> What to do
Repeat exactly what appears from the opening line of the listing to the line with "PI = math.pi", inclusive.

╔══

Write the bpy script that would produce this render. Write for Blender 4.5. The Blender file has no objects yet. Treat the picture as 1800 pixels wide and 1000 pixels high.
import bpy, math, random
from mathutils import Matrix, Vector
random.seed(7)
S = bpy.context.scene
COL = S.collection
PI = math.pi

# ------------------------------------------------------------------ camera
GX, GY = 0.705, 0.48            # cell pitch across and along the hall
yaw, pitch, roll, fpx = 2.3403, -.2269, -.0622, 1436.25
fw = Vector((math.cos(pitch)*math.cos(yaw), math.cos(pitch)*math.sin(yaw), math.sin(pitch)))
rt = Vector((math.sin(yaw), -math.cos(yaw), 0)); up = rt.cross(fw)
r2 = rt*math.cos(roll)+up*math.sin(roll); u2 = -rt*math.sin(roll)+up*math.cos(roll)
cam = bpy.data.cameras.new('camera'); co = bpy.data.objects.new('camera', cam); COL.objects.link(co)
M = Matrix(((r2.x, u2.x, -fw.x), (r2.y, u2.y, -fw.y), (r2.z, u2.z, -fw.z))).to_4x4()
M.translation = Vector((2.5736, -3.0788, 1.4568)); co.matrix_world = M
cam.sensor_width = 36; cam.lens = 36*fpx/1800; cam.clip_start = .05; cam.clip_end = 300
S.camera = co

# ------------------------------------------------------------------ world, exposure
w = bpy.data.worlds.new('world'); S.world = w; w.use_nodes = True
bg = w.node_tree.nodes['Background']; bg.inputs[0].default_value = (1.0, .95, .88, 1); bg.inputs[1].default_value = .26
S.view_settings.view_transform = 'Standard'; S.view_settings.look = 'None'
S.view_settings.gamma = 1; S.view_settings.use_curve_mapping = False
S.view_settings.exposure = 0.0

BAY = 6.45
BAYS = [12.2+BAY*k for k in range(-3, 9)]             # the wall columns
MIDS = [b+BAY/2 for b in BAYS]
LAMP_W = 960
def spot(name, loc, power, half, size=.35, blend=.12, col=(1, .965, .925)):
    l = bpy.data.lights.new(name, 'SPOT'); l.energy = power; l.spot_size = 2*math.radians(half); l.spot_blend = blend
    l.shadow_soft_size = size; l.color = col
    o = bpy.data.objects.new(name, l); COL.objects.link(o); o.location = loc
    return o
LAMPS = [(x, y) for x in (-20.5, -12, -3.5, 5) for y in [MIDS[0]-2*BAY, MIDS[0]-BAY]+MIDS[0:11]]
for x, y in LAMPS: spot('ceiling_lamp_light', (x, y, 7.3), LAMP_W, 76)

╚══

> Solution below
Write the bpy script that would produce this render. Write for Blender 4.5. The Blender file has no objects yet. Treat the picture as 1800 pixels wide and 1000 pixels high.
import bpy, math, random
from mathutils import Matrix, Vector
random.seed(7)
S = bpy.context.scene
COL = S.collection
PI = math.pi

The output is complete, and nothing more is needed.